### Short exercise
Leave out the pictures and retype only the lines from the opening line to the line that holds "COL = SC.collection", both ends included.

[Data extracted from a collection]
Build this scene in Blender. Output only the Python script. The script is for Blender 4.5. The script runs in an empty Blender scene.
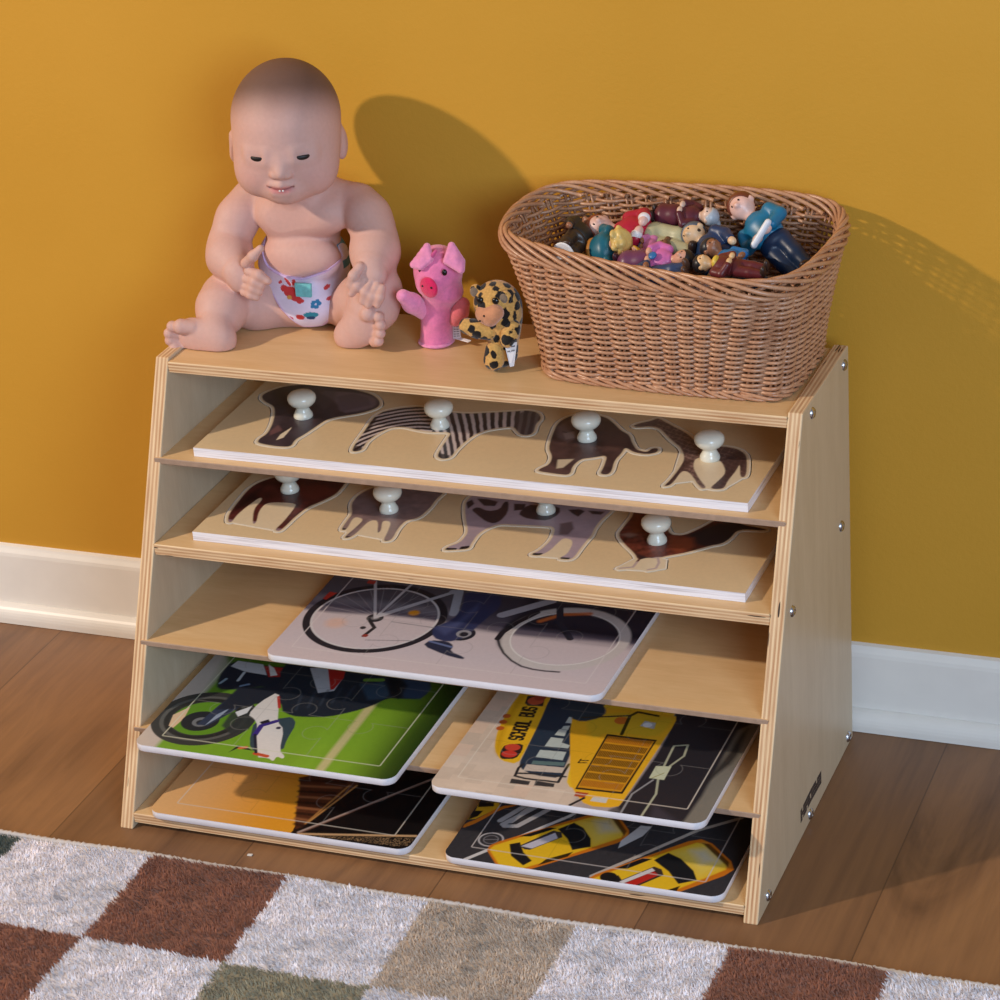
import bpy, bmesh, math, random
import numpy as np
from mathutils import Vector, Matrix
from mathutils.geometry import tessellate_polygon

random.seed(7)
RNG = np.random.default_rng(11)
SC = bpy.context.scene
COL = SC.collection

# ------------------------------------------------------------------ camera (solved from the rack's corners)
CAM = np.array([1.26622, -2.04137, 1.44095])
PITCH, YAW, ROLL, FPX = 0.43962, -0.38971, -0.07028, 2800.5
def cam_axes():
    f = np.array([math.sin(YAW)*math.cos(PITCH), math.cos(YAW)*math.cos(PITCH), -math.sin(PITCH)])
    r = np.cross(f, [0, 0, 1]); r /= np.linalg.norm(r)
    u = np.cross(r, f)
    return np.array([r*math.cos(ROLL)+u*math.sin(ROLL), -r*math.sin(ROLL)+u*math.cos(ROLL), f])
CR = cam_axes()
def ray(u, v): return CR.T @ np.array([(u-500)/FPX, (500-v)/FPX, 1.0])
def onz(u, v, z):
    r = ray(u, v); return CAM + r*(z-CAM[2])/r[2]
def ony(u, v, y):
    r = ray(u, v); return CAM + r*(y-CAM[1])/r[1]

cd = bpy.data.cameras.new('camera'); cam = bpy.data.objects.new('camera', cd); COL.objects.link(cam)
cd.sensor_width = 36; cd.lens = FPX*36/1000; cd.clip_start = .05
M = Matrix(((CR[0][0], CR[1][0], -CR[2][0]), (CR[0][1], CR[1][1], -CR[2][1]), (CR[0][2], CR[1][2], -CR[2][2])))
cam.matrix_world = Matrix.Translation(Vector(CAM)) @ M.to_4x4()
SC.camera = cam
SC.view_settings.view_transform = 'Standard'; SC.view_settings.look = 'None'
SC.view_settings.gamma = 1; SC.view_settings.use_curve_mapping = False

# ------------------------------------------------------------------ colour + materials
def lin(c): c = c/255.0; return c/12.92 if c <= .04045 else ((c+.055)/1.055)**2.4
def S(r, g, b): return (lin(r), lin(g), lin(b), 1.0)
def Sa(r, g, b): return np.array([lin(r), lin(g), lin(b)])

def newmat(name):
    m = bpy.data.materials.new(name); m.use_nodes = True
    nt = m.node_tree; b = nt.nodes['Principled BSDF']
    return m, nt, b
def L(nt, a, b): nt.links.new(a, b)
def N(nt, t, **kw):
    n = nt.nodes.new(t)
    for k, v in kw.items(): setattr(n, k, v)
    return n
def objcoord(nt, scale=(1, 1, 1)):
    tc = N(nt, 'ShaderNodeTexCoord'); mp = N(nt, 'ShaderNodeMapping')
    mp.inputs['Scale'].default_value = scale
    L(nt, tc.outputs['Object'], mp.inputs['Vector']); return mp.outputs['Vector']
def noise(nt, vec, scale, detail=3, rough=.55, dist=0):
    n = N(nt, 'ShaderNodeTexNoise'); n.inputs['Scale'].default_value = scale; n.inputs['Detail'].default_value = detail
    n.inputs['Roughness'].default_value = rough; n.inputs['Distortion'].default_value = dist
    L(nt, vec, n.inputs['Vector']); return n.outputs['Fac']
def ramp(nt, fac, stops, interp='LINEAR'):
    r = N(nt, 'ShaderNodeValToRGB'); r.color_ramp.interpolation = interp
    els = r.color_ramp.elements
    while len(els) < len(stops): els.new(.5)
    for e, (p, c) in zip(els, stops): e.position = p; e.color = c
    L(nt, fac, r.inputs['Fac']); return r.outputs['Color']
def mathn(nt, op, a, b=None, c=None):
    n = N(nt, 'ShaderNodeMath', operation=op)
    for i, x in enumerate((a, b, c)):
        if x is None: continue
        if isinstance(x, (int, float)): n.inputs[i].default_value = x
        else: L(nt, x, n.inputs[i])
    return n.outputs[0]
def mix(nt, fac, a, b, typ='MIX'):
    n = N(nt, 'ShaderNodeMix', data_type='RGBA', blend_type=typ)
    for i, x in ((0, fac), (6, a), (7, b)):
        if isinstance(x, (int, float)): n.inputs[i].default_value = x
        elif isinstance(x, tuple): n.inputs[i].default_value = x
        else: L(nt, x, n.inputs[i])
    return n.outputs[2]
def bump(nt, b, h, strength=.2, dist=.001):
    n = N(nt, 'ShaderNodeBump'); n.inputs['Strength'].default_value = strength; n.inputs['Distance'].default_value = dist
    L(nt, h, n.inputs['Height']); L(nt, n.outputs['Normal'], b.inputs['Normal'])
MATS = {}
def plain(name, rgb, rough=.5, metal=0, var=.06, scale=60, spec=.5, bmp=0, sheen=0, sss=0):
    if name in MATS: return MATS[name]
    m, nt, b = newmat(name)
    v = objcoord(nt); nz = noise(nt, v, scale)
    c = S(*rgb)
    lo = tuple(x*(1-var) for x in c[:3])+(1,); hi = tuple(min(1, x*(1+var)) for x in c[:3])+(1,)
    L(nt, ramp(nt, nz, [(.3, lo), (.7, hi)]), b.inputs['Base Color'])
    b.inputs['Roughness'].default_value = rough; b.inputs['Metallic'].default_value = metal
    b.inputs['Specular IOR Level'].default_value = spec
    if sheen: b.inputs['Sheen Weight'].default_value = sheen
    if sss:
        b.inputs['Subsurface Weight'].default_value = sss; b.inputs['Subsurface Radius'].default_value = (.008, .004, .0025)
        b.inputs['Subsurface Scale'].default_value = 1
    if bmp: bump(nt, b, noise(nt, v, scale*12, 2), bmp, .001)
    MATS[name] = m; return m
def colmat(name, rough=.4, spec=.5, sss=0, bmp=0, sheen=0):
    """a printed / painted surface: reads the mesh's own paint attribute"""
    if name in MATS: return MATS[name]
    m, nt, b = newmat(name)
    a = N(nt, 'ShaderNodeAttribute', attribute_name='Col')
    v = objcoord(nt); nz = noise(nt, v, 250, 2)
    c = mix(nt, 1.0, a.outputs['Color'], ramp(nt, nz, [(.25, (.94, .94, .94, 1)), (.75, (1, 1, 1, 1))]), 'MULTIPLY')
    L(nt, c, b.inputs['Base Color'])
    b.inputs['Roughness'].default_value = rough; b.inputs['Specular IOR Level'].default_value = spec
    if sss:
        b.inputs['Subsurface Weight'].default_value = sss; b.inputs['Subsurface Radius'].default_value = (.007, .0035, .002)
        b.inputs['Subsurface Scale'].default_value = 1
    if sheen: b.inputs['Sheen Weight'].default_value = sheen
    if bmp: bump(nt, b, noise(nt, v, 900, 2), bmp, .001)
    MATS[name] = m; return m

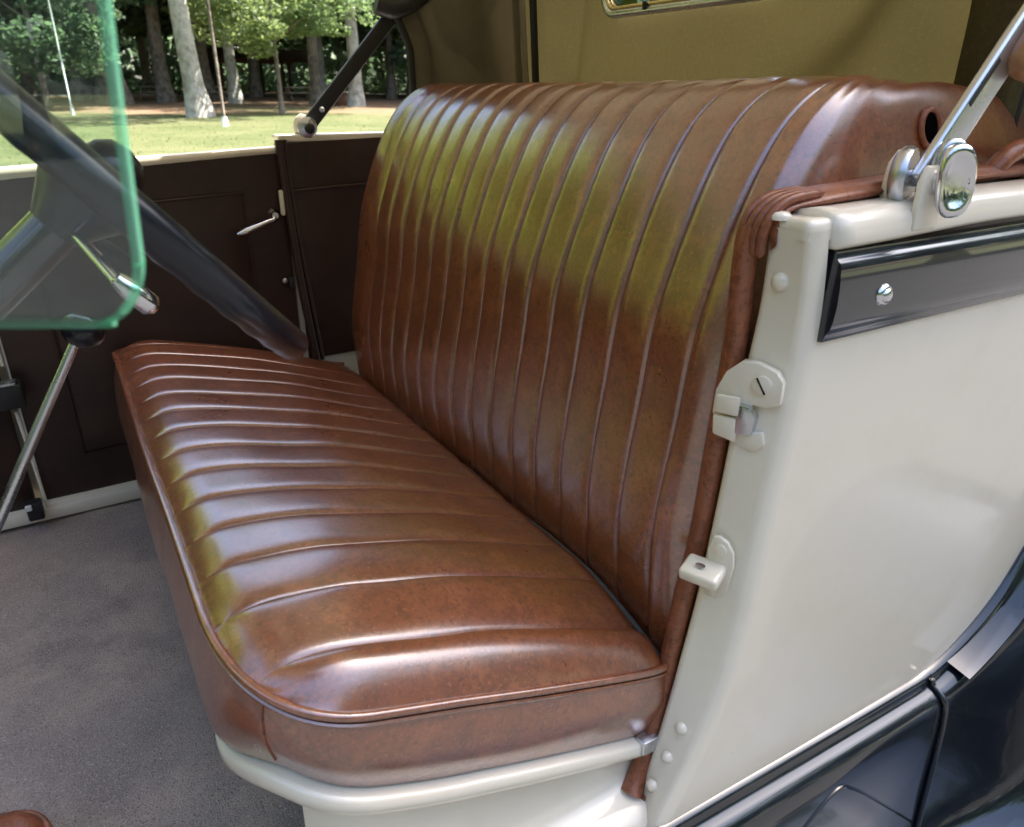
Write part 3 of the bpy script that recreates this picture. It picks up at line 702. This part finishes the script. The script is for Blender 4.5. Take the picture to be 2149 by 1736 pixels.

### Task solution
Build this scene in Blender. Output only the Python script. The script is for Blender 4.5. The script runs in an empty Blender scene.
import bpy, bmesh, math, random
import numpy as np
from mathutils import Vector, Matrix
from mathutils.geometry import tessellate_polygon

random.seed(7)
RNG = np.random.default_rng(11)
SC = bpy.context.scene
COL = SC.collection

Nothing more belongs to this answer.